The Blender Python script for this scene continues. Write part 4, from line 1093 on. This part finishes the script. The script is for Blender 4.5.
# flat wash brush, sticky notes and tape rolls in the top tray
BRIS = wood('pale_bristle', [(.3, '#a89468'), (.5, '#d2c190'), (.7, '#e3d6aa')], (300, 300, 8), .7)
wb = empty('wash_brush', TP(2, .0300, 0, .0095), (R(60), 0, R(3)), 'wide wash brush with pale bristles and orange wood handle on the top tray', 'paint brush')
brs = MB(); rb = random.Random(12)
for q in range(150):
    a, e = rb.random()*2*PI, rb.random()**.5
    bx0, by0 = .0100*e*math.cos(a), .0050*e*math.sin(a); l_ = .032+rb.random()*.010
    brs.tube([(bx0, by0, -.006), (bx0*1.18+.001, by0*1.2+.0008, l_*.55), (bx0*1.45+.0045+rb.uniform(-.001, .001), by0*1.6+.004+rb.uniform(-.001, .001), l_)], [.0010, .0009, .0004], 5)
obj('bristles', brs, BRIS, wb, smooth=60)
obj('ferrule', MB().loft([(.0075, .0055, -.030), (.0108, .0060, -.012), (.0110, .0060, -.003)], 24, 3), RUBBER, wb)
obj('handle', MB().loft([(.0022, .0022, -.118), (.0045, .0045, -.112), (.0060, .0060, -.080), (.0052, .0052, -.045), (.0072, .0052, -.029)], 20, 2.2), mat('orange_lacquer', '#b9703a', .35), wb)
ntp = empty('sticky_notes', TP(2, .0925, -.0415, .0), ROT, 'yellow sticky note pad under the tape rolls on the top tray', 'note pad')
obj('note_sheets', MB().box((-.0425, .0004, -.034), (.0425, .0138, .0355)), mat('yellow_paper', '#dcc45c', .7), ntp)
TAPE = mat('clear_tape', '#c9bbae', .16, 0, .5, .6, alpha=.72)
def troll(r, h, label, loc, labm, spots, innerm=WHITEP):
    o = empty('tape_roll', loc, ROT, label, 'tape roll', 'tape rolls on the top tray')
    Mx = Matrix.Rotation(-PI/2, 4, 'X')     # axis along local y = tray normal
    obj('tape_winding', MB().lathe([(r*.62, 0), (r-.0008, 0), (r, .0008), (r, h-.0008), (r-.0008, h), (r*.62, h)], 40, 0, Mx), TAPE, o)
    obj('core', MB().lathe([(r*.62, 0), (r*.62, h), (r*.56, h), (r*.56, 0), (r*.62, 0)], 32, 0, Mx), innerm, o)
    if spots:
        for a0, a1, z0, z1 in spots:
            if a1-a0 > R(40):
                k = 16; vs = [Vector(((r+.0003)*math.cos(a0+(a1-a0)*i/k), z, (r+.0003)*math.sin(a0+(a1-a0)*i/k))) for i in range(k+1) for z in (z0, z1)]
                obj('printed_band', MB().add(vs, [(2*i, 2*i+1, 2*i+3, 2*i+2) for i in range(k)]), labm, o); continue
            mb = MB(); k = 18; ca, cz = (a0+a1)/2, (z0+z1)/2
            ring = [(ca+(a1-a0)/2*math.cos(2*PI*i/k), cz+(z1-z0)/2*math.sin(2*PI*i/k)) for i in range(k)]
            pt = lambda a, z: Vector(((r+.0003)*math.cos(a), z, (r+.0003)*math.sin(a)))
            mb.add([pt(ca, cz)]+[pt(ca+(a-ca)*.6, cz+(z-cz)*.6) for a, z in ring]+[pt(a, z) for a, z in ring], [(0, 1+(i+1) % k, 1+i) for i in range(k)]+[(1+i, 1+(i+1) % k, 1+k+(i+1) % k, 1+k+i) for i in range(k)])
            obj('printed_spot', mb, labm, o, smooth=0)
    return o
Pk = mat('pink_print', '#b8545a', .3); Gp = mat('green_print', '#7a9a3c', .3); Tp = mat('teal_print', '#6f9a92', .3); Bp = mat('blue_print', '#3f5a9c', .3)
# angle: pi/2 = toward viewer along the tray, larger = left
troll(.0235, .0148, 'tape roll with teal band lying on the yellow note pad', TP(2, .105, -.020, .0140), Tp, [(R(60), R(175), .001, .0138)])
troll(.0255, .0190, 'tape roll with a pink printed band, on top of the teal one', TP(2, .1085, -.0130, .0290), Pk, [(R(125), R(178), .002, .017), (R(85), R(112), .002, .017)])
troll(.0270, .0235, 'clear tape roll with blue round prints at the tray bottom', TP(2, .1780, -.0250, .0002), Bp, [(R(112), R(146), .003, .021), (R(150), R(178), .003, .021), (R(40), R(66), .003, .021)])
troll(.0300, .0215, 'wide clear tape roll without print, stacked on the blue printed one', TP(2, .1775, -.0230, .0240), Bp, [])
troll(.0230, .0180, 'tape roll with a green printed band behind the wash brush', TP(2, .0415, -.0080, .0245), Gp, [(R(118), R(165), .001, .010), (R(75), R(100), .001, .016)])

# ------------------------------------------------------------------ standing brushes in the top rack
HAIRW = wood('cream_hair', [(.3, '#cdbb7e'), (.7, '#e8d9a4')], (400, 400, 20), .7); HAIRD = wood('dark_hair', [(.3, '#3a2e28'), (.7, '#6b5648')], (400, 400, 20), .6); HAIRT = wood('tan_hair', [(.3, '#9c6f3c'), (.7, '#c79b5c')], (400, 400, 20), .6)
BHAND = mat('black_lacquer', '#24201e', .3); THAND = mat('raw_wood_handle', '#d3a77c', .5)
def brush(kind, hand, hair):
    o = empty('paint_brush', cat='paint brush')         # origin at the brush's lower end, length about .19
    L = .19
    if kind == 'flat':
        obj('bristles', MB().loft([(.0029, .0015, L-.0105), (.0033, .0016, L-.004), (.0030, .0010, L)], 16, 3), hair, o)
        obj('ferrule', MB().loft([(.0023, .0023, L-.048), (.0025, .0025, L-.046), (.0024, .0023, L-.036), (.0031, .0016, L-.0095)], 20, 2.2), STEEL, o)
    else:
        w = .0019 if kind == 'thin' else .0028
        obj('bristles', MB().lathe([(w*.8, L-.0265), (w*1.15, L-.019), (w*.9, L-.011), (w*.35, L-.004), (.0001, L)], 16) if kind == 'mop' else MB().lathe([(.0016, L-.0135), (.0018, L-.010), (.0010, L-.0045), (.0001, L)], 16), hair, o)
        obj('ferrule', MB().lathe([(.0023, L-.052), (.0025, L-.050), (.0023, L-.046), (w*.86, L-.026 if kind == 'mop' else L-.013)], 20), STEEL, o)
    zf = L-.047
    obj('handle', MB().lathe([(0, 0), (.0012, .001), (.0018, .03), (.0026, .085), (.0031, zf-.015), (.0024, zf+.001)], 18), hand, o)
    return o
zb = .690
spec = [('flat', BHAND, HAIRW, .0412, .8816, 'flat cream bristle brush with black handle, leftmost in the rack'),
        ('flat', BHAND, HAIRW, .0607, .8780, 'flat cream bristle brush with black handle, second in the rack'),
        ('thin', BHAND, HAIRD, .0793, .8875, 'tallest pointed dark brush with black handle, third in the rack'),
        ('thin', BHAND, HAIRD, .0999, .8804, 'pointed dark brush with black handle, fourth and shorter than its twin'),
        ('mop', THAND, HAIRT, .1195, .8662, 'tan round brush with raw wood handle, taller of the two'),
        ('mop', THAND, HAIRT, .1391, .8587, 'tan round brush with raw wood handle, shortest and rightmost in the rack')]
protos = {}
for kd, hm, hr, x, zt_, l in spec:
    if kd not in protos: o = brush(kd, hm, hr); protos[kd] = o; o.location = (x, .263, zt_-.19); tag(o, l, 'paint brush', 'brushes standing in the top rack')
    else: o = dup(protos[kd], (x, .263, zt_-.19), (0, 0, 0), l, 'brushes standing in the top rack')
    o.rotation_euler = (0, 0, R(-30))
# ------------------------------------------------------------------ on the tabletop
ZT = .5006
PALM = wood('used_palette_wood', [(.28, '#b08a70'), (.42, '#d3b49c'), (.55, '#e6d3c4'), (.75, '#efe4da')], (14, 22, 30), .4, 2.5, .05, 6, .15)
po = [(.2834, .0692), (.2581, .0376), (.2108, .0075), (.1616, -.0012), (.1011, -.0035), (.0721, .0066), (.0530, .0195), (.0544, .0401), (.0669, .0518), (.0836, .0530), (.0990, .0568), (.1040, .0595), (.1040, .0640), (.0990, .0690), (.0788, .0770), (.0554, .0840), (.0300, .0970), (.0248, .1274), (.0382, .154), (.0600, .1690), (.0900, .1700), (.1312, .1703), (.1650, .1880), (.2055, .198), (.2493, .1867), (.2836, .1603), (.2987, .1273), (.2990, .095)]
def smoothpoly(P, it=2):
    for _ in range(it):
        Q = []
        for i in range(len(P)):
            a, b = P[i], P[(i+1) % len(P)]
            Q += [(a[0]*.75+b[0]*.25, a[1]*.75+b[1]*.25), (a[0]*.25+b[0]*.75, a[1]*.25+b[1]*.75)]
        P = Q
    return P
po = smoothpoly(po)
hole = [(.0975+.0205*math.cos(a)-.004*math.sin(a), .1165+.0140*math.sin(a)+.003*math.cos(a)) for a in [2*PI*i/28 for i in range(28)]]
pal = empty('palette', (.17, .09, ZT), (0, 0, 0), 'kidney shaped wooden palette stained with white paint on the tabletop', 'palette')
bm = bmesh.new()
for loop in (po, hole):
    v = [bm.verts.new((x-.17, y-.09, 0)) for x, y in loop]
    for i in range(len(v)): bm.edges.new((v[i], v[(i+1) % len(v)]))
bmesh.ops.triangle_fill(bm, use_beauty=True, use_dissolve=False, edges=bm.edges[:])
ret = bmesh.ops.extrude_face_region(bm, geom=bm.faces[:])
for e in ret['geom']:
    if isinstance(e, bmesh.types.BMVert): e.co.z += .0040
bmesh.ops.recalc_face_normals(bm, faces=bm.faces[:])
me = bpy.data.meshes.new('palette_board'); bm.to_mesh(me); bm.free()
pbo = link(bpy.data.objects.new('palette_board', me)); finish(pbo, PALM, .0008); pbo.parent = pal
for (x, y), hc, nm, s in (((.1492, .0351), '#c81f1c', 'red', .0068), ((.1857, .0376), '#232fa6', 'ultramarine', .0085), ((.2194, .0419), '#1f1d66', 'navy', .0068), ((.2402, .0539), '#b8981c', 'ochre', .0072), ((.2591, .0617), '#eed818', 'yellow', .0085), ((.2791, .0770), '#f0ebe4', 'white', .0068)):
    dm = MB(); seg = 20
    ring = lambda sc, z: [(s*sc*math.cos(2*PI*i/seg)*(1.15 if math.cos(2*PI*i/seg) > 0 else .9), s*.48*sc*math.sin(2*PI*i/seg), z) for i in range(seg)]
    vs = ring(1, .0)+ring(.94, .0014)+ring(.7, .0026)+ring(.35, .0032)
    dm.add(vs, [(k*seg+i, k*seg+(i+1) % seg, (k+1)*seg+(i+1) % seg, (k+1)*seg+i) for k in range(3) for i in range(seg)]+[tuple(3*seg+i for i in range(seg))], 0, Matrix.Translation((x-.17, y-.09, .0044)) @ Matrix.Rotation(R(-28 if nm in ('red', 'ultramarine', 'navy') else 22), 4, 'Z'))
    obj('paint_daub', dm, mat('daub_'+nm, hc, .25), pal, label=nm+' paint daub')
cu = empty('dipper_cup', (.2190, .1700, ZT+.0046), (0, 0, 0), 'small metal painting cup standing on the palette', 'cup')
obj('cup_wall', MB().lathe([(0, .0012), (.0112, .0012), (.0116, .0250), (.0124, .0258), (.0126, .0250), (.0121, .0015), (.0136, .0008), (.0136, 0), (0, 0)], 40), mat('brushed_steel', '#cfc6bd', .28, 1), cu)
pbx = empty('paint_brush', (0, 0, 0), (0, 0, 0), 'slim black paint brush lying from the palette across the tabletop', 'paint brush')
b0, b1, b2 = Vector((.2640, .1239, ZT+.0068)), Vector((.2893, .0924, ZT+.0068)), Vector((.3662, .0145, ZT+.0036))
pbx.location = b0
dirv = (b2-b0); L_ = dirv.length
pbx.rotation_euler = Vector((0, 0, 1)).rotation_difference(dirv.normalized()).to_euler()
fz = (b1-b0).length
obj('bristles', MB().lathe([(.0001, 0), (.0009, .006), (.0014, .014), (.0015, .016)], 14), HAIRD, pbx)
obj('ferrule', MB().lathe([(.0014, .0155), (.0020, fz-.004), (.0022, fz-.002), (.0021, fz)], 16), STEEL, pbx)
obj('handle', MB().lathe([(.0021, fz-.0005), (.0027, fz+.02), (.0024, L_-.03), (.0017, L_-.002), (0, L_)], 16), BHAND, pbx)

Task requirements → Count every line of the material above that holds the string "from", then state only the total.

Solution for this exercise → 2